Recorded data

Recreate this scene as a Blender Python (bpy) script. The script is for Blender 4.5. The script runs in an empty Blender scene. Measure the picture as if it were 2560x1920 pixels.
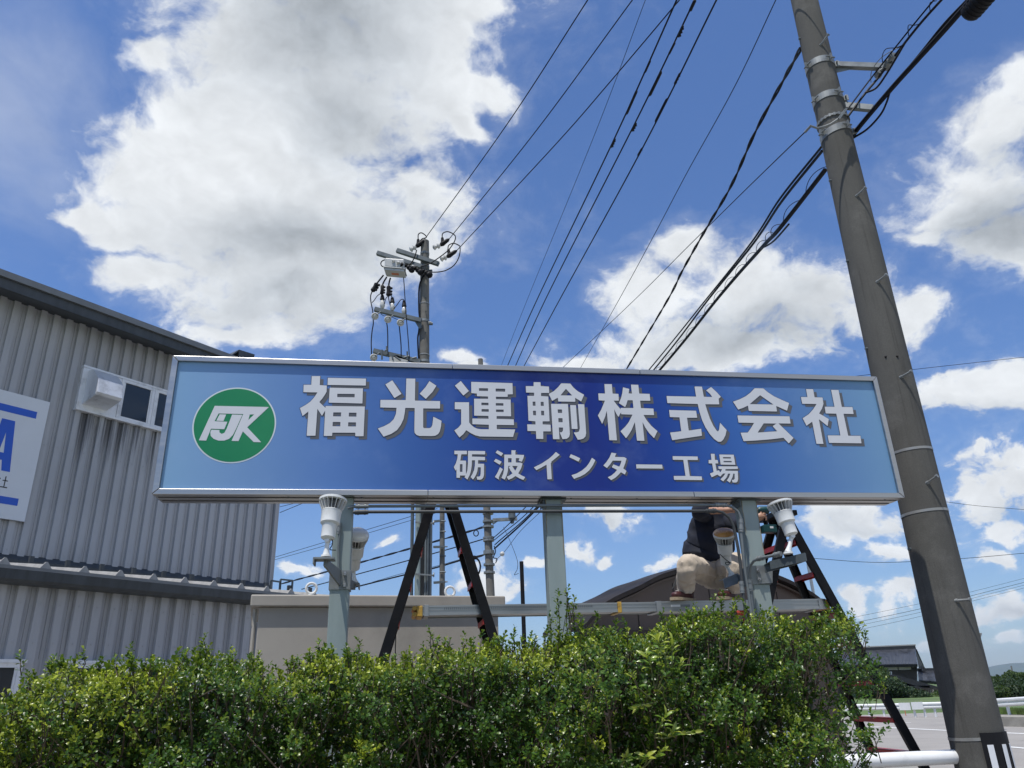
import bpy, bmesh, math, random
import numpy as np
from mathutils import Vector, Matrix, geometry, noise
sc = bpy.context.scene
COL = sc.collection
rad = math.radians
rng = random.Random(7)
NR = np.random.RandomState(11)

# ------------------------------------------------------------------ camera
PITCH, ROLL, FPX = rad(22.35), rad(1.93), 1897.0
CP = Vector((0, 0, 1.6))
_f = Vector((0, math.cos(PITCH), math.sin(PITCH)))
_r0 = Vector((1, 0, 0)); _u0 = _r0.cross(_f)
CR = math.cos(ROLL) * _r0 - math.sin(ROLL) * _u0
CU = math.sin(ROLL) * _r0 + math.cos(ROLL) * _u0
cam = bpy.data.objects.new('camera', bpy.data.cameras.new('camera'))
COL.objects.link(cam)
cam.matrix_world = Matrix(((CR.x, CU.x, -_f.x, CP.x), (CR.y, CU.y, -_f.y, CP.y), (CR.z, CU.z, -_f.z, CP.z), (0, 0, 0, 1)))
cam.data.sensor_width = 36.0
cam.data.lens = FPX / 2560 * 36.0
cam.data.clip_start = 0.05
cam.data.clip_end = 30000
sc.camera = cam

def ray(px, py):
    return (_f * FPX + CR * (px - 1280) - CU * (py - 960)).normalized()

# ------------------------------------------------------------------ light
SUN_AZ, SUN_EL = rad(212), rad(70)      # azimuth clockwise from +Y
sd = Vector((math.sin(SUN_AZ) * math.cos(SUN_EL), math.cos(SUN_AZ) * math.cos(SUN_EL), math.sin(SUN_EL)))
sun = bpy.data.objects.new('sun', bpy.data.lights.new('sun', 'SUN'))
COL.objects.link(sun)
sun.data.energy = 4.5
sun.data.angle = rad(0.53)
sun.data.color = (1.0, 0.955, 0.89)
sun.rotation_euler = sd.to_track_quat('Z', 'Y').to_euler()
sun.location = (0, 0, 40)

sc.view_settings.view_transform = 'Standard'
sc.view_settings.look = 'None'
sc.view_settings.exposure = 0.10
sc.view_settings.gamma = 1.0
sc.view_settings.use_curve_mapping = False
sc.cycles.max_bounces = 6
sc.cycles.transparent_max_bounces = 6
sc.cycles.use_denoising = True

# ------------------------------------------------------------------ node helpers
class G:
    def __init__(s, tree):
        s.t = tree
    def new(s, typ, **kw):
        n = s.t.nodes.new(typ)
        for k, v in kw.items():
            setattr(n, k, v)
        return n
    def put(s, sock, val):
        if isinstance(val, bpy.types.NodeSocket):
            s.t.links.new(val, sock)
        elif val is not None:
            sock.default_value = val
    def m(s, op, a, b=None, c=None, clamp=False):
        n = s.new('ShaderNodeMath', operation=op, use_clamp=clamp)
        s.put(n.inputs[0], a); s.put(n.inputs[1], b); s.put(n.inputs[2], c)
        return n.outputs[0]
    def vm(s, op, a, b=None, out=0, scale=None):
        n = s.new('ShaderNodeVectorMath', operation=op)
        s.put(n.inputs[0], a)
        if b is not None: s.put(n.inputs[1], b)
        if scale is not None: s.put(n.inputs['Scale'], scale)
        return n.outputs[out]
    def noise(s, vec, scale, detail=4, rough=0.5, dist=0.0, lac=2.0):
        n = s.new('ShaderNodeTexNoise')
        n.inputs['Scale'].default_value = scale; n.inputs['Detail'].default_value = detail
        n.inputs['Roughness'].default_value = rough; n.inputs['Distortion'].default_value = dist
        n.inputs['Lacunarity'].default_value = lac
        if vec is not None: s.put(n.inputs['Vector'], vec)
        return n.outputs[0]
    def mix(s, f, a, b, blend='MIX'):
        n = s.new('ShaderNodeMix', data_type='RGBA', blend_type=blend)
        s.put(n.inputs[0], f)
        for k, v in ((6, a), (7, b)):
            if isinstance(v, (tuple, list)): v = (v[0], v[1], v[2], 1)
            s.put(n.inputs[k], v)
        return n.outputs[2]
    def ramp(s, fac, stops, interp='LINEAR'):
        n = s.new('ShaderNodeValToRGB')
        e = n.color_ramp.elements
        n.color_ramp.interpolation = interp
        while len(e) > 1: e.remove(e[0])
        e[0].position, e[0].color = stops[0][0], (*stops[0][1], 1)
        for p, c in stops[1:]:
            x = e.new(p); x.color = (*c, 1)
        s.put(n.inputs[0], fac)
        return n.outputs[0]
    def smooth(s, x, lo, hi, olo=0.0, ohi=1.0):
        n = s.new('ShaderNodeMapRange', interpolation_type='SMOOTHSTEP')
        s.put(n.inputs[0], x)
        for k, v in ((1, lo), (2, hi), (3, olo), (4, ohi)): s.put(n.inputs[k], v)
        return n.outputs[0]

# ------------------------------------------------------------------ world: nishita sky with cumulus
W = bpy.data.worlds.new('World'); sc.world = W; W.use_nodes = True
wt = W.node_tree; wt.nodes.clear(); g = G(wt)
sky = g.new('ShaderNodeTexSky', sky_type='NISHITA', sun_disc=False, sun_elevation=SUN_EL, sun_rotation=SUN_AZ,
            altitude=50, air_density=1.0, dust_density=0.6, ozone_density=1.6)
tc = g.new('ShaderNodeTexCoord')
D = g.vm('NORMALIZE', tc.outputs['Generated'])
sx = g.new('ShaderNodeSeparateXYZ'); g.put(sx.inputs[0], D)
inv = g.m('DIVIDE', 1.0, g.m('ADD', g.m('MAXIMUM', sx.outputs[2], 0.0), 0.16))
P = g.vm('MULTIPLY', D, (1.35, 1.35, 1.9))
warp = g.new('ShaderNodeTexNoise'); warp.inputs['Scale'].default_value = 6.0; warp.inputs['Detail'].default_value = 8
g.put(warp.inputs['Vector'], P)
WV = g.vm('SCALE', g.vm('SUBTRACT', warp.outputs['Color'], (0.5, 0.5, 0.5)), scale=0.11)
DW = g.vm('ADD', D, WV)
PW = g.vm('ADD', P, WV)
n_big = g.noise(PW, 4.5, 9, 0.56)
n_fine = g.noise(PW, 15.0, 8, 0.60)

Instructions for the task
Skip the images and write out the rest of the listing exactly.

Task solution
Recreate this scene as a Blender Python (bpy) script. The script is for Blender 4.5. The script runs in an empty Blender scene. Measure the picture as if it were 2560x1920 pixels.
import bpy, bmesh, math, random
import numpy as np
from mathutils import Vector, Matrix, geometry, noise
sc = bpy.context.scene
COL = sc.collection
rad = math.radians
rng = random.Random(7)
NR = np.random.RandomState(11)

# ------------------------------------------------------------------ camera
PITCH, ROLL, FPX = rad(22.35), rad(1.93), 1897.0
CP = Vector((0, 0, 1.6))
_f = Vector((0, math.cos(PITCH), math.sin(PITCH)))
_r0 = Vector((1, 0, 0)); _u0 = _r0.cross(_f)
CR = math.cos(ROLL) * _r0 - math.sin(ROLL) * _u0
CU = math.sin(ROLL) * _r0 + math.cos(ROLL) * _u0
cam = bpy.data.objects.new('camera', bpy.data.cameras.new('camera'))
COL.objects.link(cam)
cam.matrix_world = Matrix(((CR.x, CU.x, -_f.x, CP.x), (CR.y, CU.y, -_f.y, CP.y), (CR.z, CU.z, -_f.z, CP.z), (0, 0, 0, 1)))
cam.data.sensor_width = 36.0
cam.data.lens = FPX / 2560 * 36.0
cam.data.clip_start = 0.05
cam.data.clip_end = 30000
sc.camera = cam

def ray(px, py):
    return (_f * FPX + CR * (px - 1280) - CU * (py - 960)).normalized()

# ------------------------------------------------------------------ light
SUN_AZ, SUN_EL = rad(212), rad(70)      # azimuth clockwise from +Y
sd = Vector((math.sin(SUN_AZ) * math.cos(SUN_EL), math.cos(SUN_AZ) * math.cos(SUN_EL), math.sin(SUN_EL)))
sun = bpy.data.objects.new('sun', bpy.data.lights.new('sun', 'SUN'))
COL.objects.link(sun)
sun.data.energy = 4.5
sun.data.angle = rad(0.53)
sun.data.color = (1.0, 0.955, 0.89)
sun.rotation_euler = sd.to_track_quat('Z', 'Y').to_euler()
sun.location = (0, 0, 40)

sc.view_settings.view_transform = 'Standard'
sc.view_settings.look = 'None'
sc.view_settings.exposure = 0.10
sc.view_settings.gamma = 1.0
sc.view_settings.use_curve_mapping = False
sc.cycles.max_bounces = 6
sc.cycles.transparent_max_bounces = 6
sc.cycles.use_denoising = True

# ------------------------------------------------------------------ node helpers
class G:
    def __init__(s, tree):
        s.t = tree
    def new(s, typ, **kw):
        n = s.t.nodes.new(typ)
        for k, v in kw.items():
            setattr(n, k, v)
        return n
    def put(s, sock, val):
        if isinstance(val, bpy.types.NodeSocket):
            s.t.links.new(val, sock)
        elif val is not None:
            sock.default_value = val
    def m(s, op, a, b=None, c=None, clamp=False):
        n = s.new('ShaderNodeMath', operation=op, use_clamp=clamp)
        s.put(n.inputs[0], a); s.put(n.inputs[1], b); s.put(n.inputs[2], c)
        return n.outputs[0]
    def vm(s, op, a, b=None, out=0, scale=None):
        n = s.new('ShaderNodeVectorMath', operation=op)
        s.put(n.inputs[0], a)
        if b is not None: s.put(n.inputs[1], b)
        if scale is not None: s.put(n.inputs['Scale'], scale)
        return n.outputs[out]
    def noise(s, vec, scale, detail=4, rough=0.5, dist=0.0, lac=2.0):
        n = s.new('ShaderNodeTexNoise')
        n.inputs['Scale'].default_value = scale; n.inputs['Detail'].default_value = detail
        n.inputs['Roughness'].default_value = rough; n.inputs['Distortion'].default_value = dist
        n.inputs['Lacunarity'].default_value = lac
        if vec is not None: s.put(n.inputs['Vector'], vec)
        return n.outputs[0]
    def mix(s, f, a, b, blend='MIX'):
        n = s.new('ShaderNodeMix', data_type='RGBA', blend_type=blend)
        s.put(n.inputs[0], f)
        for k, v in ((6, a), (7, b)):
            if isinstance(v, (tuple, list)): v = (v[0], v[1], v[2], 1)
            s.put(n.inputs[k], v)
        return n.outputs[2]
    def ramp(s, fac, stops, interp='LINEAR'):
        n = s.new('ShaderNodeValToRGB')
        e = n.color_ramp.elements
        n.color_ramp.interpolation = interp
        while len(e) > 1: e.remove(e[0])
        e[0].position, e[0].color = stops[0][0], (*stops[0][1], 1)
        for p, c in stops[1:]:
            x = e.new(p); x.color = (*c, 1)
        s.put(n.inputs[0], fac)
        return n.outputs[0]
    def smooth(s, x, lo, hi, olo=0.0, ohi=1.0):
        n = s.new('ShaderNodeMapRange', interpolation_type='SMOOTHSTEP')
        s.put(n.inputs[0], x)
        for k, v in ((1, lo), (2, hi), (3, olo), (4, ohi)): s.put(n.inputs[k], v)
        return n.outputs[0]

# ------------------------------------------------------------------ world: nishita sky with cumulus
W = bpy.data.worlds.new('World'); sc.world = W; W.use_nodes = True
wt = W.node_tree; wt.nodes.clear(); g = G(wt)
sky = g.new('ShaderNodeTexSky', sky_type='NISHITA', sun_disc=False, sun_elevation=SUN_EL, sun_rotation=SUN_AZ,
            altitude=50, air_density=1.0, dust_density=0.6, ozone_density=1.6)
tc = g.new('ShaderNodeTexCoord')
D = g.vm('NORMALIZE', tc.outputs['Generated'])
sx = g.new('ShaderNodeSeparateXYZ'); g.put(sx.inputs[0], D)
inv = g.m('DIVIDE', 1.0, g.m('ADD', g.m('MAXIMUM', sx.outputs[2], 0.0), 0.16))
P = g.vm('MULTIPLY', D, (1.35, 1.35, 1.9))
warp = g.new('ShaderNodeTexNoise'); warp.inputs['Scale'].default_value = 6.0; warp.inputs['Detail'].default_value = 8
g.put(warp.inputs['Vector'], P)
WV = g.vm('SCALE', g.vm('SUBTRACT', warp.outputs['Color'], (0.5, 0.5, 0.5)), scale=0.11)
DW = g.vm('ADD', D, WV)
PW = g.vm('ADD', P, WV)
n_big = g.noise(PW, 4.5, 9, 0.56)
n_fine = g.noise(PW, 15.0, 8, 0.60)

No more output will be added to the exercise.